Photography vs. Cinematography

A common misconception about film making is that one can “graduate” from still photography to cinematography, effectively conflating the two. Think, for example, of the common habit of referring to the “photography” of a film when referring to its lighting and composition. Despite the processes shared by the two media, however, this misconception misses or ignores the obvious fact that movies move.

As a consequence, a cinematographer (i.e., a filmmaker) must think in terms of change and development over time, while a still photographer is concerned with single moments. He or she need not worry if the sun shifts two seconds after getting the perfect shot. At the moment it was taken, the photograph reveals the world in all its glory as captured by the photographer’s eye, freezing the transitory into permanence.

Filmmakers and photographers have fundamentally different relationships with their viewers as a result. The photographer creates the perfect image and gives it to viewers whole. It is up to them to decide how much attention to give it. Filmmakers only rarely achieve such perfection, but are able to control how long the viewer looks at the image. Whether the shot lasts a fraction of a second or several minutes, the viewer’s attention is the filmmaker’s to shape.

That advantage is usually exploited, however, by limiting movement to a narrow “naming function” in which the primary concern is to identify clearly. This need to name is shared with still photography, suggesting why the two are often considered synonymous. The decision on how long a shot should be on the screen is based on registering the content and its narrative purpose. Alternative interpretations are discouraged in a specious equivalence between movement and constant refreshment which requires that the viewer’s attention always be “directed” around the space.

Stories overcome the disruptions caused by editing and movement by exciting the “What happens next?” curiosity at the expense of the qualities of the image and their potential affects. To insist on this cinema of nouns and verbs is, however, to deny one of the film image’s great advantages and differences from still photography, the ability to excite viewers’ imaginations through immersion and duration, raising the equally powerful question “Why am I looking at this?”

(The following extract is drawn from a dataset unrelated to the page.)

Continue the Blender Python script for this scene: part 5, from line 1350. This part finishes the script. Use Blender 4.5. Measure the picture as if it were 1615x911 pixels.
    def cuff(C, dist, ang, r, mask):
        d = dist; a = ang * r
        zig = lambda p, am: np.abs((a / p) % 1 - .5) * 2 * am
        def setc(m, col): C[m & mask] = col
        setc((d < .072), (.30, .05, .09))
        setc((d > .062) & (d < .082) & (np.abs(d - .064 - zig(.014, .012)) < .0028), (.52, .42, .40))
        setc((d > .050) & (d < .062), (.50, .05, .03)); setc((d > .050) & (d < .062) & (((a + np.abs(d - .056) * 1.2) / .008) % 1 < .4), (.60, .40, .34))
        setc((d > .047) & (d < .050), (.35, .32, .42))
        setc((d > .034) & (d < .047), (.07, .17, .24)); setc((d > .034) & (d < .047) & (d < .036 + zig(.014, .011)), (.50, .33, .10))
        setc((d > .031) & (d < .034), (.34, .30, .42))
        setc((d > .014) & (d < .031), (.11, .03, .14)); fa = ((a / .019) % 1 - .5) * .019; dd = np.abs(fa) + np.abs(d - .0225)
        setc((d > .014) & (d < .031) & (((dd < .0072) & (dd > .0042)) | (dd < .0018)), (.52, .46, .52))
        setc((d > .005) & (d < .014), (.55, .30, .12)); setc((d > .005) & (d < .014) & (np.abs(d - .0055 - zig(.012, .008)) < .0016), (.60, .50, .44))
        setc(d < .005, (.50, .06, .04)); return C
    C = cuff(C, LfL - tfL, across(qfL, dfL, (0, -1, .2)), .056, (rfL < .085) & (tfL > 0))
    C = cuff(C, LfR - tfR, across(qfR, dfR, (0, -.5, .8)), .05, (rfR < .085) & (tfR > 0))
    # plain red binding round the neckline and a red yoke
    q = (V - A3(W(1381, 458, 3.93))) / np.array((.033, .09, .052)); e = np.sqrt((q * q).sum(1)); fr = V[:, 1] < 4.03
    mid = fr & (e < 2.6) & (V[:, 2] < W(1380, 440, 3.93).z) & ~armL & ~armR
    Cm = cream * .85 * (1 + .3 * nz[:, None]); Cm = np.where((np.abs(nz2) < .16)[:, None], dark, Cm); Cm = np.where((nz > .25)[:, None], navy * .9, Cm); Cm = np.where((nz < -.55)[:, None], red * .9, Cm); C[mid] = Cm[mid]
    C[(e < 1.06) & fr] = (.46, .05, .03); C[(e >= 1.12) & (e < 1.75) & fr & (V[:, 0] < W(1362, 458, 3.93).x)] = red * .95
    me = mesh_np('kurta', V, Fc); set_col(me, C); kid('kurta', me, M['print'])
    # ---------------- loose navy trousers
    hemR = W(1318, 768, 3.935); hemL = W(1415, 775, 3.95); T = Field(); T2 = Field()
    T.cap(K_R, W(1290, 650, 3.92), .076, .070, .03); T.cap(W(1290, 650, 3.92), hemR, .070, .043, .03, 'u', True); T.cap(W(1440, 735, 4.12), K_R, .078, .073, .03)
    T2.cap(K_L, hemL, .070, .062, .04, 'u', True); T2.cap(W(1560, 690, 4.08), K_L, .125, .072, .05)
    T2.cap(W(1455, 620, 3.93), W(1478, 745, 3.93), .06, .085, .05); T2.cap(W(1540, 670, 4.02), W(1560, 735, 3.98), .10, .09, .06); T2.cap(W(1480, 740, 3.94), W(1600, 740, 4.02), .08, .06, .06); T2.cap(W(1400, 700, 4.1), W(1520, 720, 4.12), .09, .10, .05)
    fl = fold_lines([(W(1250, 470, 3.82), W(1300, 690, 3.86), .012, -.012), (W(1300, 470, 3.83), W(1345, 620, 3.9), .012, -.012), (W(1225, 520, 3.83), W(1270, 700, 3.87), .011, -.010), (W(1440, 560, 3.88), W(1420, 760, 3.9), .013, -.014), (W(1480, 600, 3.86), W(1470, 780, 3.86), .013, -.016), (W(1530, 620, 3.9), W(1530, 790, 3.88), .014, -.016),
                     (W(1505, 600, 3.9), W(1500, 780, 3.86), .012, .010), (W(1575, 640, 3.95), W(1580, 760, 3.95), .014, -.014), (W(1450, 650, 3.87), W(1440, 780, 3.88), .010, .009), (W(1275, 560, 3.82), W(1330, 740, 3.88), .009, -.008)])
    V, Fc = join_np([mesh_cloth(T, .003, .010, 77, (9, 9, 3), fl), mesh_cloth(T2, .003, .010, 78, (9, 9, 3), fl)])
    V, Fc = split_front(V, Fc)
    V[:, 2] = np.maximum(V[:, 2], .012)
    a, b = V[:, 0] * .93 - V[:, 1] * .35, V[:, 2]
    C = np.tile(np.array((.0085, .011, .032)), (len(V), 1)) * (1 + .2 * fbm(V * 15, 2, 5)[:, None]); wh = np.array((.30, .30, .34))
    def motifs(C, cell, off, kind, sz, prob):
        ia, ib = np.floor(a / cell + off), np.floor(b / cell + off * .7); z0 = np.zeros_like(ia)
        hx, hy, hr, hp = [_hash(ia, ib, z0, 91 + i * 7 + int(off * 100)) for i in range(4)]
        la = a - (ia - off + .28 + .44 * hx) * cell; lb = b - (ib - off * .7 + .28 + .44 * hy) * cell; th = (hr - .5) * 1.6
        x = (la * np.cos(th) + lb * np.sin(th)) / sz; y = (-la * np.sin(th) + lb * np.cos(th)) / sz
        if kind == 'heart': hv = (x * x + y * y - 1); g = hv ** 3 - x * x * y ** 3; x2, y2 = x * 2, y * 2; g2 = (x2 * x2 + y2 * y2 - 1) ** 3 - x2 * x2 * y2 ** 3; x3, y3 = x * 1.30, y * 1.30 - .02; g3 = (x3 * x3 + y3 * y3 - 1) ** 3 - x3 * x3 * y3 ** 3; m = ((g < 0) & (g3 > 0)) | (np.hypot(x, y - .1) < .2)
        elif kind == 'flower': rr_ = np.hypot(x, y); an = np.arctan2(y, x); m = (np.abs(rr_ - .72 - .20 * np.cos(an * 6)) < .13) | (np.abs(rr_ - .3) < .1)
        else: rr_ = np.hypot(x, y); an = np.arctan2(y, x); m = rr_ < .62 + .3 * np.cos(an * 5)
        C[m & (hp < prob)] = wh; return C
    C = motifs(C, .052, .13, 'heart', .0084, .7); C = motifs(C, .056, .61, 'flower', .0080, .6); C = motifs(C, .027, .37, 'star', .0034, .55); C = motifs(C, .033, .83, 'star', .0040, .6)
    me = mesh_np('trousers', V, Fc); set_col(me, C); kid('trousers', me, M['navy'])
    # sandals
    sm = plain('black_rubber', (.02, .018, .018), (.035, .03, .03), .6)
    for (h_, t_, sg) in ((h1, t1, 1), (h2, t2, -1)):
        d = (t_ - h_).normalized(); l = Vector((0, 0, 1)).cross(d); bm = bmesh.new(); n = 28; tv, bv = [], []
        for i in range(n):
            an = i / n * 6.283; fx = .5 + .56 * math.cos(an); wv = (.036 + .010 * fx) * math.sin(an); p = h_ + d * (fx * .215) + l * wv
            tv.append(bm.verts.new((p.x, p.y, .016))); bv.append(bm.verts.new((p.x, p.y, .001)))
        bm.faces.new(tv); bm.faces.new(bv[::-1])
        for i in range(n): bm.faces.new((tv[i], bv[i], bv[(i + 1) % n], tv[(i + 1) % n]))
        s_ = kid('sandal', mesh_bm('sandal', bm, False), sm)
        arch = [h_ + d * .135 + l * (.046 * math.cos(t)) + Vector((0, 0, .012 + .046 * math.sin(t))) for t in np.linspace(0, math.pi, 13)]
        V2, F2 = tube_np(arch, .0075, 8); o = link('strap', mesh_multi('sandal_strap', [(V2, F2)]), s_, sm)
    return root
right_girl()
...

Filmmakers who slow down the image to let it breathe (Antonioni being the most famous, but by no means only example) might seem to want to return the medium to still photography as the camera sits while “nothing” happens. Yet that “nothing” results from the filmmaker’s desire to include everything, to move beyond objects and actions. The viewer can take the time to enjoy the riches experience offers as independent, evanescent moments, with neither the certainty of the still nor the partial purpose of the narrative fragment. Thus, as motion both attracts and distracts, the cinematic image finds its fullest expression in rendering movement as time rather than space, a haunting reminder of mortality.